◆ Recorded data

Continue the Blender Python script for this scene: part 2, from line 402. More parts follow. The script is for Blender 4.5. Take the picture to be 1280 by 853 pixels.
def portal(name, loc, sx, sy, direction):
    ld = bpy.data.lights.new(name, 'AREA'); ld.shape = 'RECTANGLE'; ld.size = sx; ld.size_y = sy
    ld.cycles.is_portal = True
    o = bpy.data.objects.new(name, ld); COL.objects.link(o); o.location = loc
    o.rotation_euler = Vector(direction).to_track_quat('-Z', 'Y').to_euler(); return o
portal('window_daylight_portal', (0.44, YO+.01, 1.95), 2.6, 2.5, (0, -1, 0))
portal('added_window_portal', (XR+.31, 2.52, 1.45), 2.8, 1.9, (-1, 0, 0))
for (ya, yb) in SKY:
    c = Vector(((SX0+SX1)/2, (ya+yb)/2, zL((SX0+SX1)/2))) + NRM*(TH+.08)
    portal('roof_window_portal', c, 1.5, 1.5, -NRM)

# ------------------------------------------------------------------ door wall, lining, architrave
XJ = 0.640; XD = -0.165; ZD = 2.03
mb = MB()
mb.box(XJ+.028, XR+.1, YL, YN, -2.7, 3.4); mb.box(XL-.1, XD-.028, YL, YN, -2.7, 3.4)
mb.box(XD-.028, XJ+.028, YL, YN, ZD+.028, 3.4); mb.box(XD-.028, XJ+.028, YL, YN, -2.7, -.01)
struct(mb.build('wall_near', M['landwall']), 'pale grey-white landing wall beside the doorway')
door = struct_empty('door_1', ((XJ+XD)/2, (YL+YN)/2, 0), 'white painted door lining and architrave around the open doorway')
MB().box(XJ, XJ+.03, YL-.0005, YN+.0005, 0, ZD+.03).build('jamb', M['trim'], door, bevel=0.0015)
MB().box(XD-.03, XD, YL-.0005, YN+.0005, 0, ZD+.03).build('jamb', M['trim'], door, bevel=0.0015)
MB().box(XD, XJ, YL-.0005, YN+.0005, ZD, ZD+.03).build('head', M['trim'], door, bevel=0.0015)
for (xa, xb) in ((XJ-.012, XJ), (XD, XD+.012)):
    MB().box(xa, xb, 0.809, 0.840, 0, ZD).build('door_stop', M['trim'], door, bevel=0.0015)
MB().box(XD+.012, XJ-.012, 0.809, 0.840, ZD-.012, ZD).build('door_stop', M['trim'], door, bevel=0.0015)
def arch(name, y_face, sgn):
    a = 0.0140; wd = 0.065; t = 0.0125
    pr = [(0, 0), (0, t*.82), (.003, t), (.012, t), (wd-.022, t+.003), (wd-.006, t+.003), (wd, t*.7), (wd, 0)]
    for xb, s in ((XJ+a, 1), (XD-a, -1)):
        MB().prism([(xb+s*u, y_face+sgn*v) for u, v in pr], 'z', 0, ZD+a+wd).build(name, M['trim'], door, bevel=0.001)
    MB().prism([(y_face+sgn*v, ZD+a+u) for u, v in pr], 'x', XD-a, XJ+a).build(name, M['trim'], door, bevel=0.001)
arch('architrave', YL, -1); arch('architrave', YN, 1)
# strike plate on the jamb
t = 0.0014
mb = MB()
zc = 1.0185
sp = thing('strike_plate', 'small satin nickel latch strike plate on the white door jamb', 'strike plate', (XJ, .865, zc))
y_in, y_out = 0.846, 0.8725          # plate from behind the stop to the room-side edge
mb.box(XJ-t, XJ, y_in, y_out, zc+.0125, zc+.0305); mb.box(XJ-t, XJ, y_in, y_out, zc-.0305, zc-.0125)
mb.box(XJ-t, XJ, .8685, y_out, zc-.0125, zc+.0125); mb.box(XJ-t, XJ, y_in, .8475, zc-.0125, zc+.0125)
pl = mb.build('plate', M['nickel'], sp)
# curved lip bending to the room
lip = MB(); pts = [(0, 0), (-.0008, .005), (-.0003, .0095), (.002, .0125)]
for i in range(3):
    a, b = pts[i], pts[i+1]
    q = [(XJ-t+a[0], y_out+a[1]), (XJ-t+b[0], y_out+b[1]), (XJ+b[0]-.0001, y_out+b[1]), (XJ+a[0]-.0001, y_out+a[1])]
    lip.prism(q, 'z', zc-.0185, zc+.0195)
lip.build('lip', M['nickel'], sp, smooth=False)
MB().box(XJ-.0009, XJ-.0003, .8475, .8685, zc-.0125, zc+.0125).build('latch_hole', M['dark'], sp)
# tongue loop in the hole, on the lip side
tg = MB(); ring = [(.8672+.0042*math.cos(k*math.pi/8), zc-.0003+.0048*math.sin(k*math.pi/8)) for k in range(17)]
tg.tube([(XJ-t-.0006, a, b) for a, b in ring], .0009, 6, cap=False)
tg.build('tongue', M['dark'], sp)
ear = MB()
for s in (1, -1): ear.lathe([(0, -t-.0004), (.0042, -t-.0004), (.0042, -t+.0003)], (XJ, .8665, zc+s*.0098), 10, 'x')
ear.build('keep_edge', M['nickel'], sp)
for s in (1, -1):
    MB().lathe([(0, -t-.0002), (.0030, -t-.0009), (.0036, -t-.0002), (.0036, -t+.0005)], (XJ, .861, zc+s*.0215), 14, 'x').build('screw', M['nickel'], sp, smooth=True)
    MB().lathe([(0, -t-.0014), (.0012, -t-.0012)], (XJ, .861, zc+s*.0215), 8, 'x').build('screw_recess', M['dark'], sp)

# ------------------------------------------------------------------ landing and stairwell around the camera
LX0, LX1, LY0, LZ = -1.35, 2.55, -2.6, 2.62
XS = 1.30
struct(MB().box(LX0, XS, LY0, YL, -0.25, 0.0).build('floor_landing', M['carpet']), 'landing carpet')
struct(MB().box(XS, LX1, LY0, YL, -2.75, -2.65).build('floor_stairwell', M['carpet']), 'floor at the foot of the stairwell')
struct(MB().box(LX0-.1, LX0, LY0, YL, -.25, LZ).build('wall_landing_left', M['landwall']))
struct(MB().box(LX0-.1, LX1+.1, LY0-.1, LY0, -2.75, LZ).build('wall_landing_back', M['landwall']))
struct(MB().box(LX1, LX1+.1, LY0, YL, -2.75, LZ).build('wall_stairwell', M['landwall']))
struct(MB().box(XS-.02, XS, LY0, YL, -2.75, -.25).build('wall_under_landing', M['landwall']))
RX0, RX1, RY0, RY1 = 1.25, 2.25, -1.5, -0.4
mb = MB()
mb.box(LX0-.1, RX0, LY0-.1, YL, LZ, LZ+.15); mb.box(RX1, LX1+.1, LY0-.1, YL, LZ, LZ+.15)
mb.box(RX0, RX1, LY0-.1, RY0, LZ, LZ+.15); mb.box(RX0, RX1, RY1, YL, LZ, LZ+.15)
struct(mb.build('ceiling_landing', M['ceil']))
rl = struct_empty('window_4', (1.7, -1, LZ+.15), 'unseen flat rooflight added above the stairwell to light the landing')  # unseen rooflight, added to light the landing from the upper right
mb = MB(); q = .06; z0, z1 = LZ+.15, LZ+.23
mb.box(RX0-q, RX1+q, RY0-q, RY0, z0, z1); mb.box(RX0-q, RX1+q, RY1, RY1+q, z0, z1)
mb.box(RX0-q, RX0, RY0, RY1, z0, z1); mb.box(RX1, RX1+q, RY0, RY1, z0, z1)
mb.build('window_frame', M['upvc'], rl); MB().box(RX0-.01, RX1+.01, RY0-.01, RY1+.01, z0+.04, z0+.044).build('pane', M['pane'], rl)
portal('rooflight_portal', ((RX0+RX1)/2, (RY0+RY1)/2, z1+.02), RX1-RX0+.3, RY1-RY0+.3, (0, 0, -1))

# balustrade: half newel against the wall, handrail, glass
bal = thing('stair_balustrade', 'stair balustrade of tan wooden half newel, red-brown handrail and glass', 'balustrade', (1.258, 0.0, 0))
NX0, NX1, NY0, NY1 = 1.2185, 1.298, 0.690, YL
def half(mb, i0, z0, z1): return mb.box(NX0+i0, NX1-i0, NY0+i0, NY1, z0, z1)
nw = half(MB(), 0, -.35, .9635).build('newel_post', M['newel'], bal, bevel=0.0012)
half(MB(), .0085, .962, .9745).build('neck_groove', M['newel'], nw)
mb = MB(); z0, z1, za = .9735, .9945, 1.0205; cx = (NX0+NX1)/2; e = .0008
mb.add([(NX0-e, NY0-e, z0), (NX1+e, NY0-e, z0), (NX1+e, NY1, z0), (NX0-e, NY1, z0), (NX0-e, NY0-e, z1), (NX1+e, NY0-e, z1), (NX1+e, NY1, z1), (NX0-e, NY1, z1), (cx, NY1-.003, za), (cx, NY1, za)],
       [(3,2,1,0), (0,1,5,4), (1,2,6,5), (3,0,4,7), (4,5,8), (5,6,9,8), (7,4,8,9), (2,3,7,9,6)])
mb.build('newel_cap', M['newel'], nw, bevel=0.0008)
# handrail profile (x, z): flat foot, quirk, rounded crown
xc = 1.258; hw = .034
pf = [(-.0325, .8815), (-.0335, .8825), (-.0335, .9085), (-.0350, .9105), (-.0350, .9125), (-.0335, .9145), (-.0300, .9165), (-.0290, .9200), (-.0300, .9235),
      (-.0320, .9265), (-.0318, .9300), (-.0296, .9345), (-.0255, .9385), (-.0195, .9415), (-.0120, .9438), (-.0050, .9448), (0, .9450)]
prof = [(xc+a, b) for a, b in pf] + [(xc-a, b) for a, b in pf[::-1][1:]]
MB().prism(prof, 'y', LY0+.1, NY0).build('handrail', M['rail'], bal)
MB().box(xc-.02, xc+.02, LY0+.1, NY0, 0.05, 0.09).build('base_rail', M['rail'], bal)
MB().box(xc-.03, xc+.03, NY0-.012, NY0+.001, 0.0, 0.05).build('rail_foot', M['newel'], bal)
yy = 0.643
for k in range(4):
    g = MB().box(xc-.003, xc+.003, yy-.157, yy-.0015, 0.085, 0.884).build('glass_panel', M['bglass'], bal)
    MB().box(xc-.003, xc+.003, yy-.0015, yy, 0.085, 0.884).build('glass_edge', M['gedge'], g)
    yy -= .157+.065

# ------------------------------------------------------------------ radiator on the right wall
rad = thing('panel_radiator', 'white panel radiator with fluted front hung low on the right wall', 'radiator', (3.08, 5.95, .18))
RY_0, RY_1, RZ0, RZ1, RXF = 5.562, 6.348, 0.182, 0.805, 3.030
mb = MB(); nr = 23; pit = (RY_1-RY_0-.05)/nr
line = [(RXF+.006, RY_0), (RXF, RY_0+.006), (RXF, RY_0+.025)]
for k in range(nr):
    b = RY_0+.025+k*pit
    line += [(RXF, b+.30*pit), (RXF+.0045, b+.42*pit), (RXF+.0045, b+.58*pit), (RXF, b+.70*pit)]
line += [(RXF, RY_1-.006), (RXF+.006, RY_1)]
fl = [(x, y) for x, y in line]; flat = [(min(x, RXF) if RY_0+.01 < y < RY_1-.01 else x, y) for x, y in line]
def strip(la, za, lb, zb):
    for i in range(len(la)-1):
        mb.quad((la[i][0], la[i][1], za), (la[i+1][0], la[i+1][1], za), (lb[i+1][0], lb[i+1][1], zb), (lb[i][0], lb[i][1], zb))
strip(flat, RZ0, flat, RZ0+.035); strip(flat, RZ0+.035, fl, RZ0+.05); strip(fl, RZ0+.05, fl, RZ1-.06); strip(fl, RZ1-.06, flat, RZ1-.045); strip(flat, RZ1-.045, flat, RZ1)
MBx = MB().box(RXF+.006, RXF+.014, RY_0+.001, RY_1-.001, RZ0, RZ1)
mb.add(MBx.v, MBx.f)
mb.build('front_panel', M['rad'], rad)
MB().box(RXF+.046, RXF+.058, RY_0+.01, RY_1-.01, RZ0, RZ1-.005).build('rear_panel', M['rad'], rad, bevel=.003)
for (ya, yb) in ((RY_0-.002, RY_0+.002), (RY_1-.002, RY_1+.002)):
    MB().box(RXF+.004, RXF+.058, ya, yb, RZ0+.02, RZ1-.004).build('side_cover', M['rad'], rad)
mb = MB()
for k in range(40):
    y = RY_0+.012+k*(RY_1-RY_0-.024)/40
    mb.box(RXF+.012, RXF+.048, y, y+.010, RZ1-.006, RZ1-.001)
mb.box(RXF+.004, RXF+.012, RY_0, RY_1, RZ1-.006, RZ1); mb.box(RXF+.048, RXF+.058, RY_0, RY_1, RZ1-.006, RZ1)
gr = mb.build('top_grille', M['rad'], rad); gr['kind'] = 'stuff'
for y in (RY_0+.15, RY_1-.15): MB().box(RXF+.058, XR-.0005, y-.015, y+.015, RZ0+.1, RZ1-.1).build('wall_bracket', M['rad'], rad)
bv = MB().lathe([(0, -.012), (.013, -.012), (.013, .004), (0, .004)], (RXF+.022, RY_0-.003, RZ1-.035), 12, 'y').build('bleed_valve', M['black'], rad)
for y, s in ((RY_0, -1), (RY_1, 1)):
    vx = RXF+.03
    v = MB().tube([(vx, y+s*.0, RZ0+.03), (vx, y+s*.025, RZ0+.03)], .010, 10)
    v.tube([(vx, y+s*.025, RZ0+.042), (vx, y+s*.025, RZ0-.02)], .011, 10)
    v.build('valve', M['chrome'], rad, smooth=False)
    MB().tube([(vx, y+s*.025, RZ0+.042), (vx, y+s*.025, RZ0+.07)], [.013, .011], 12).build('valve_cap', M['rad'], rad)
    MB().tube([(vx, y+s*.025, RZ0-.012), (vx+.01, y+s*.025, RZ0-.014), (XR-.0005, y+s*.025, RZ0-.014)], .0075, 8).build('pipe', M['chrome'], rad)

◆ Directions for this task
Write out the listing's lines exactly, from its first line through the line that contains "portal('roof_window_portal', c, 1.5, 1.5, -NRM)", and stop there.

◆ Written reply
Continue the Blender Python script for this scene: part 2, from line 402. More parts follow. The script is for Blender 4.5. Take the picture to be 1280 by 853 pixels.
def portal(name, loc, sx, sy, direction):
    ld = bpy.data.lights.new(name, 'AREA'); ld.shape = 'RECTANGLE'; ld.size = sx; ld.size_y = sy
    ld.cycles.is_portal = True
    o = bpy.data.objects.new(name, ld); COL.objects.link(o); o.location = loc
    o.rotation_euler = Vector(direction).to_track_quat('-Z', 'Y').to_euler(); return o
portal('window_daylight_portal', (0.44, YO+.01, 1.95), 2.6, 2.5, (0, -1, 0))
portal('added_window_portal', (XR+.31, 2.52, 1.45), 2.8, 1.9, (-1, 0, 0))
for (ya, yb) in SKY:
    c = Vector(((SX0+SX1)/2, (ya+yb)/2, zL((SX0+SX1)/2))) + NRM*(TH+.08)
    portal('roof_window_portal', c, 1.5, 1.5, -NRM)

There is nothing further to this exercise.